Thursday, November 20, 2008

Cabernet Franc: Love at First Sip

With so much to learn about wine, I could ramble on and on. Instead, I'll try to keep it simple. Let's talk about one of my favorite grapes.

Cabernet Franc. A minor grape in Bordeaux and a fixture in the Loire Valley of central France. According to Wikipedia, "The fact that it is known as Breton in the Loire suggests that it originally came from, which would be consistent with its preference for cooler temperatures."

Speaking of, I love cooler climate wines. I went to a tasting recently that featured Southern Australian and New Zealand wines. They were way more complex than I expected, more restrained than much of the Australian power bombs that you get on the wider market. Sadly, most cool climate producers know the value of their wines, and you have to break into the $20-$30 price point to bring home a gem, but you'll be rewarded for your investment.

Luckily for consumers, Cab Franc is a grape that is frequently looked down upon by the wine elite. Most people are turned off by the vegetal, herbaceous, spicy and peppery flavors that extol this noble variety. In reality, Franc is a good exhibitor of terroir, its relatively light body and tannins permit communion between soil and palate. Alas, for these reasons, Cab Franc is mostly condemned to blending, even as a "single varietal." It is the wild child that tells you how it really feels.

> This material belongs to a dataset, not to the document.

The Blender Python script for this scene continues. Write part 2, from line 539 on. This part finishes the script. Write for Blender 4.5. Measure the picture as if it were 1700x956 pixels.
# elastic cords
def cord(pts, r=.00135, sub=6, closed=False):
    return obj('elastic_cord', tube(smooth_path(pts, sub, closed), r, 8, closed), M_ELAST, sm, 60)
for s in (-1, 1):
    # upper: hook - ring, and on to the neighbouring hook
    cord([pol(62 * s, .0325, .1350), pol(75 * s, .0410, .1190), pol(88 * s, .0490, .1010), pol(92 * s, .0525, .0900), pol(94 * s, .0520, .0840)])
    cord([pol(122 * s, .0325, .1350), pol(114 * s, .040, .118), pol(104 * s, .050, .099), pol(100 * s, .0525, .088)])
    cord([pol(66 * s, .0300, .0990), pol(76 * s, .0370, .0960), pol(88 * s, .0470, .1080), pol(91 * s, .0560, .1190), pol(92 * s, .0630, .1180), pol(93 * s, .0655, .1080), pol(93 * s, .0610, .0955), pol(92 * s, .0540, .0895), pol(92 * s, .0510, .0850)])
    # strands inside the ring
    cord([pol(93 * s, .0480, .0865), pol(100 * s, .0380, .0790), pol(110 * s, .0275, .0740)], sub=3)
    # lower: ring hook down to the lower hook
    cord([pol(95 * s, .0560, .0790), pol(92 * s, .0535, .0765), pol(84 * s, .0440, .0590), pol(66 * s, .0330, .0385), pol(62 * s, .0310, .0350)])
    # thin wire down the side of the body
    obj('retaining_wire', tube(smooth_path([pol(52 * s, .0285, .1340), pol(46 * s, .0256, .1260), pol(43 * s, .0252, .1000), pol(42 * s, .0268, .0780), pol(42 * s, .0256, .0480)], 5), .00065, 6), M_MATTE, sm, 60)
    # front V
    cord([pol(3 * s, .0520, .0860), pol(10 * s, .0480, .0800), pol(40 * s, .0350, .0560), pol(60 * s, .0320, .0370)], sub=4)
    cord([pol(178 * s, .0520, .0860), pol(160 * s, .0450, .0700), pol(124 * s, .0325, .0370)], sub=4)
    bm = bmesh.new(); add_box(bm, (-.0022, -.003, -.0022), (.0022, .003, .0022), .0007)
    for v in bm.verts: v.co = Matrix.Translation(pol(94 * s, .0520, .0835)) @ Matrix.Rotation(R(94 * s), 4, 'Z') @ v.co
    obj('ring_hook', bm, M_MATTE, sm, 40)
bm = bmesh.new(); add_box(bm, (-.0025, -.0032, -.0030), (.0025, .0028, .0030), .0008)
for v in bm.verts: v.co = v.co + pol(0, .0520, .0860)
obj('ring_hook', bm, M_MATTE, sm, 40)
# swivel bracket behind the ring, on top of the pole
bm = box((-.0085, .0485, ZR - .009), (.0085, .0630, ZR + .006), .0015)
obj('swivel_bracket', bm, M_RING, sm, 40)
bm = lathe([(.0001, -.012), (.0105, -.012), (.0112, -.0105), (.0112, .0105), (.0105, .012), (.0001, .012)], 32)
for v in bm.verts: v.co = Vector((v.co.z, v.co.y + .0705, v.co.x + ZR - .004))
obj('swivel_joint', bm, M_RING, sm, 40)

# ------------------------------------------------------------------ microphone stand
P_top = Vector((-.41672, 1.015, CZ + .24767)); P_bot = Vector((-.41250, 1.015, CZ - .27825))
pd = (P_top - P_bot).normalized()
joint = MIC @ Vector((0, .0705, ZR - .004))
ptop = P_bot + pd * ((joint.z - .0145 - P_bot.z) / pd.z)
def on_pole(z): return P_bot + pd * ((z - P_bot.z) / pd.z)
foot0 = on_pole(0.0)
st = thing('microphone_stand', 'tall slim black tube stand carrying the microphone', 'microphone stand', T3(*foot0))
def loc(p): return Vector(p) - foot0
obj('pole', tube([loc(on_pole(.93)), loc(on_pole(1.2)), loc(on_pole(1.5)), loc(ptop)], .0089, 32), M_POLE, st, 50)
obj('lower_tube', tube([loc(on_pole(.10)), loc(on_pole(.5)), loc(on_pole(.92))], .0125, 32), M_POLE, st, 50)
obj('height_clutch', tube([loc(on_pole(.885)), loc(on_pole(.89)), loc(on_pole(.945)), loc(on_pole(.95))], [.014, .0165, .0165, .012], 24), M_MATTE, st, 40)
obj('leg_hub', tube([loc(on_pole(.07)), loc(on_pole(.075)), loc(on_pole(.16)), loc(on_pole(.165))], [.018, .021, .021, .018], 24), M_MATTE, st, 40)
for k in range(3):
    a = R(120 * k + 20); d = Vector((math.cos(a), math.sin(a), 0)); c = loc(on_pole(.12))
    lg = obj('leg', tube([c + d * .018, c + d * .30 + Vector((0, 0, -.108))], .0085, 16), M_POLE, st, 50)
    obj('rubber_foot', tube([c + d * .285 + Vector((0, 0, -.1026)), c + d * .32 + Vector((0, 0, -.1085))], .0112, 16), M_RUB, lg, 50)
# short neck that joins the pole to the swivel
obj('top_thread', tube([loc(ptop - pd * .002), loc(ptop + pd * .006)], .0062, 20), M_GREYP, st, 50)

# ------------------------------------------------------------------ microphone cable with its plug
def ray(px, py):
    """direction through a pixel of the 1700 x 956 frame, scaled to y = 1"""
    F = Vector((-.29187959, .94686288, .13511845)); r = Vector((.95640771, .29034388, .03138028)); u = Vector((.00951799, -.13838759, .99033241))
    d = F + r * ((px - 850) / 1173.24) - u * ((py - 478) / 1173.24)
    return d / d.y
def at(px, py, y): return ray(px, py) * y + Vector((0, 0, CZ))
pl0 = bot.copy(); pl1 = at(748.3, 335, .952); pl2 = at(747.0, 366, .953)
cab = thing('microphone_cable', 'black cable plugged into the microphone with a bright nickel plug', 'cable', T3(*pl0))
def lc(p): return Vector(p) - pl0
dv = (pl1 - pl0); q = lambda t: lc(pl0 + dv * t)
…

In today's 100-point-scale world, Cab Franc is a rarity among the New World liquid candy. It has taken well to the soils of these new continents; however, and new territory is being explored. I must say that Cab Franc has done surprisingly well here in the Old North State, and I hope it continues to flourish. Without naming names, there are a couple of Yadkin Valley Cab Francs that are on my list. They both offer fresh, complex, peppery aromas and flavors with nice bursts of red fruit; perfect as a summer wine, with red meat fish or spicy foods.

I went to a Loire Valley Tasting recently where I was actually disappointed with most of the Cab Francs presented. That is not to say that all Loire Valley Cab Francs are dismal. I have had very affordable, very tasty wines from this grape's home court. Truth be told, the good ones don't make it out of the Loire.

This is why I love wine. It is the journey, not the destination.